Wherever the string "picture" appears, copy the whole line.

**DATA LINES:**

────

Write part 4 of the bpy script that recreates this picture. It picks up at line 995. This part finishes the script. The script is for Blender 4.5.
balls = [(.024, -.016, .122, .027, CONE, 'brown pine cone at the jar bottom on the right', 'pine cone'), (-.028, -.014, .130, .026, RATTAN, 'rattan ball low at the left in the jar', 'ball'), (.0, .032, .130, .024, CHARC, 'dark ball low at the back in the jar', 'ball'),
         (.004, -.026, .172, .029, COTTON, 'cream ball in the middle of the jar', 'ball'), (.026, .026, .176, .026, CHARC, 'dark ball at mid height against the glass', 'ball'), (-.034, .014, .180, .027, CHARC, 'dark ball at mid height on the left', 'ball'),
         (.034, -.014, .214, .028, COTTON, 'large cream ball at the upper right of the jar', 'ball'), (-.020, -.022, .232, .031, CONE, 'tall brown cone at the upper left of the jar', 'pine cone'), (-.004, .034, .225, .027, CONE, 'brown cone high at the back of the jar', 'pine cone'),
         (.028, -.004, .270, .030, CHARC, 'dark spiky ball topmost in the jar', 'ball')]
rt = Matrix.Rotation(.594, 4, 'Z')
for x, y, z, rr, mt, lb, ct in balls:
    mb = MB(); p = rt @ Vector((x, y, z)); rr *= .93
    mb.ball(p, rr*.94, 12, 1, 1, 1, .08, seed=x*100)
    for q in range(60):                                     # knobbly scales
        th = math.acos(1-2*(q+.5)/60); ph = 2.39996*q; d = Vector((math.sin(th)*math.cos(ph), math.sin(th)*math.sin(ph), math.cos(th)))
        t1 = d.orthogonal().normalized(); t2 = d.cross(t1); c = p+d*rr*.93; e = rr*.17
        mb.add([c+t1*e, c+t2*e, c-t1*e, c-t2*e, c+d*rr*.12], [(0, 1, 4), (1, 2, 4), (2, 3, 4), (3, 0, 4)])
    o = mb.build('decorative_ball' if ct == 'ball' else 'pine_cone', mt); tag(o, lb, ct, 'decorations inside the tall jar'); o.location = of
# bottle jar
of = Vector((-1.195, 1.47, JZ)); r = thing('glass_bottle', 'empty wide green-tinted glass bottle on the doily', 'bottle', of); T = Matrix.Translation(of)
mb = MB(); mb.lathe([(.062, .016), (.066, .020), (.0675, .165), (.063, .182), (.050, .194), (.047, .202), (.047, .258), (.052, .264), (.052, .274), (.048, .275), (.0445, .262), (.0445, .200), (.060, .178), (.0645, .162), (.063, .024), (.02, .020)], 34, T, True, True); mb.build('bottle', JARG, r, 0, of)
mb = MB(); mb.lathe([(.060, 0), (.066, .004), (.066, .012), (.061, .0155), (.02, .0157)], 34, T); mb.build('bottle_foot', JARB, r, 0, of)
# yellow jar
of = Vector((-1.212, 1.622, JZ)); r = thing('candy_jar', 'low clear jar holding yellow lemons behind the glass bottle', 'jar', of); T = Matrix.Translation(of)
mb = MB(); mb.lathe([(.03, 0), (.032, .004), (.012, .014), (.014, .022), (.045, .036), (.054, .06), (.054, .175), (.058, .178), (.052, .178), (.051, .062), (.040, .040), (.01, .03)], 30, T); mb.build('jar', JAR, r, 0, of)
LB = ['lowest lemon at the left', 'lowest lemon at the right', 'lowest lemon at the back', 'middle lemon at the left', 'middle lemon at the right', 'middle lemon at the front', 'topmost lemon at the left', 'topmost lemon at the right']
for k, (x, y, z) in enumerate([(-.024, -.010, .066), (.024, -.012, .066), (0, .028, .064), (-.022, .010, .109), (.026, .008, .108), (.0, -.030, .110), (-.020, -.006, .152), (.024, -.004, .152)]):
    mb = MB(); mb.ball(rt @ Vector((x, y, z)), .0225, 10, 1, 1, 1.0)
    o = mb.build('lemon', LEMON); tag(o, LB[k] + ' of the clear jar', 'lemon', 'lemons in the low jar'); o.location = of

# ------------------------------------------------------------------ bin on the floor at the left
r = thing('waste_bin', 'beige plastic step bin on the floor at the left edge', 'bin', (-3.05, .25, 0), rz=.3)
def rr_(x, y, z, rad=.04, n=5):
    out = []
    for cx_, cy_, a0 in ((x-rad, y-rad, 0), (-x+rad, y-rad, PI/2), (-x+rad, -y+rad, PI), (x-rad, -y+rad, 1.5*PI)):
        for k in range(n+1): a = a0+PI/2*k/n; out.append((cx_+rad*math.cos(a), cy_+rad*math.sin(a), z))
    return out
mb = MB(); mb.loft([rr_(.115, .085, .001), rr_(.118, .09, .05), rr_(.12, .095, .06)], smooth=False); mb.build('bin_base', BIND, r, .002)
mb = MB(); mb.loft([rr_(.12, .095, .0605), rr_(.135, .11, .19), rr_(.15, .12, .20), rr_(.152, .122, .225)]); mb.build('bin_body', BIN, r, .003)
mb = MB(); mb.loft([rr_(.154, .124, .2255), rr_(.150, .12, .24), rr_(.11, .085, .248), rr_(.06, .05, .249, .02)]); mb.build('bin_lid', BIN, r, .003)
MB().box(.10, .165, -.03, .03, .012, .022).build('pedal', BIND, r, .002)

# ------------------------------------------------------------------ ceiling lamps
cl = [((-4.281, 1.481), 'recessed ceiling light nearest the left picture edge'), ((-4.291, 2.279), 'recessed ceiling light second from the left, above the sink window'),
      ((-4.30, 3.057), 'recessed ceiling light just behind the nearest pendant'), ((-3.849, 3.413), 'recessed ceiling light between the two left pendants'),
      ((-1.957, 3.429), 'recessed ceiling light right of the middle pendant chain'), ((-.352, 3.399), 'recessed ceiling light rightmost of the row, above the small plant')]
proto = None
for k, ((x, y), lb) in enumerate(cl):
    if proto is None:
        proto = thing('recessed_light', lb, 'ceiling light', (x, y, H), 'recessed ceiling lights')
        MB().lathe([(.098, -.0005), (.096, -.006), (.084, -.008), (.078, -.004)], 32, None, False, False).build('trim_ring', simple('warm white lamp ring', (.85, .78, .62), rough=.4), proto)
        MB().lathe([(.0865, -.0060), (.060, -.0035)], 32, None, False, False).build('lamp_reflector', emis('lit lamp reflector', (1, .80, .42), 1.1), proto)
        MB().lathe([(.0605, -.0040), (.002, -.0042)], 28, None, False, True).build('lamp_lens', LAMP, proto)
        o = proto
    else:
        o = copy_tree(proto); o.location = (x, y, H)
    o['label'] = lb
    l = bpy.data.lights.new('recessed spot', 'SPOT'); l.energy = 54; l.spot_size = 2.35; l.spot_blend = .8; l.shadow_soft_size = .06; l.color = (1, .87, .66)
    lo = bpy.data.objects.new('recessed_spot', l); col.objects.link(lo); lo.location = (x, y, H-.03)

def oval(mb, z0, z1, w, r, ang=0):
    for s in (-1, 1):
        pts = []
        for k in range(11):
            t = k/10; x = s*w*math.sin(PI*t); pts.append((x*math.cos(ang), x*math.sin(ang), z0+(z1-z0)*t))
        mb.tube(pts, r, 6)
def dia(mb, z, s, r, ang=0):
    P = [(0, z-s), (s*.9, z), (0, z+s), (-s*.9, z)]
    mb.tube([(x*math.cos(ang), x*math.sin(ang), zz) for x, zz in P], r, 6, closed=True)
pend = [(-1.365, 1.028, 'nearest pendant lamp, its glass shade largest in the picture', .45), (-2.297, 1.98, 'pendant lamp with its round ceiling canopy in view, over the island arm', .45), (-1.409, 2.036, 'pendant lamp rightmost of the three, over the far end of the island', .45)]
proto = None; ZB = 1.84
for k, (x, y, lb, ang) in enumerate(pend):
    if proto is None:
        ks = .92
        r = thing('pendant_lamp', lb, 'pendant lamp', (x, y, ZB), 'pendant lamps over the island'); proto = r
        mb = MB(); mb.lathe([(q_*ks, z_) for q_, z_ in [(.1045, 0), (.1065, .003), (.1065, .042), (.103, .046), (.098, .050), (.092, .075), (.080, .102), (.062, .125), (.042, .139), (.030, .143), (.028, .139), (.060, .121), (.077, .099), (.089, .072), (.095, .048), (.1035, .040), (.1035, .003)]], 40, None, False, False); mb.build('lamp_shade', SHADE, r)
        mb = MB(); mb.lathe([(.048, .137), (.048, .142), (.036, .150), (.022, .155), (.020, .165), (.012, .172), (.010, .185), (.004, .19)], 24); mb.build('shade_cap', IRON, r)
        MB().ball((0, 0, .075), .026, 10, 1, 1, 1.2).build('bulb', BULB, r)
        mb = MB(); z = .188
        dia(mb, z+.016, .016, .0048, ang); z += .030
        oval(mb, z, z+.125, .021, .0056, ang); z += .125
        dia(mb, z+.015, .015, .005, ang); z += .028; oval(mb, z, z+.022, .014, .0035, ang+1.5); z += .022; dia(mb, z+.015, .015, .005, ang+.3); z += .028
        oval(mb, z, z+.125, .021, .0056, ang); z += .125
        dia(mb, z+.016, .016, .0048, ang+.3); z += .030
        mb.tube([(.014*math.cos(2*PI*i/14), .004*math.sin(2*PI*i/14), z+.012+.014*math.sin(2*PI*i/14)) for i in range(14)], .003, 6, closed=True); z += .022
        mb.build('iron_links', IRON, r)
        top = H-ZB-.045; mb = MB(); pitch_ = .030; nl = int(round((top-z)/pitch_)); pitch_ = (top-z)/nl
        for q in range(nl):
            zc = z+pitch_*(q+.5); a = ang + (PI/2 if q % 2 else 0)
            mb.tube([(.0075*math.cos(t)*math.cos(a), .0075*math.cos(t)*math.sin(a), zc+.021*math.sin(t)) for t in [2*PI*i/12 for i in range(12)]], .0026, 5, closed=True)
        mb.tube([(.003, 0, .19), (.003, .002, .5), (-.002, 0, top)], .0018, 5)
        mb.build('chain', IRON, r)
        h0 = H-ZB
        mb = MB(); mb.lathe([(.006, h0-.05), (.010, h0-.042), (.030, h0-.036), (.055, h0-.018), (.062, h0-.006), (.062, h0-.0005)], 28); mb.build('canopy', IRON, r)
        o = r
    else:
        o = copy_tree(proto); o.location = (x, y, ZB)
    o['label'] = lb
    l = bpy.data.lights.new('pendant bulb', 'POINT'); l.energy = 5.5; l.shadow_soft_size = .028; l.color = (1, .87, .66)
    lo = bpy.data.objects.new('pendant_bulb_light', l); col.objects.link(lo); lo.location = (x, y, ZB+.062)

────

**WORKED SOLUTION:**
Write part 4 of the bpy script that recreates this picture. It picks up at line 995. This part finishes the script. The script is for Blender 4.5.
cl = [((-4.281, 1.481), 'recessed ceiling light nearest the left picture edge'), ((-4.291, 2.279), 'recessed ceiling light second from the left, above the sink window'),
pend = [(-1.365, 1.028, 'nearest pendant lamp, its glass shade largest in the picture', .45), (-2.297, 1.98, 'pendant lamp with its round ceiling canopy in view, over the island arm', .45), (-1.409, 2.036, 'pendant lamp rightmost of the three, over the far end of the island', .45)]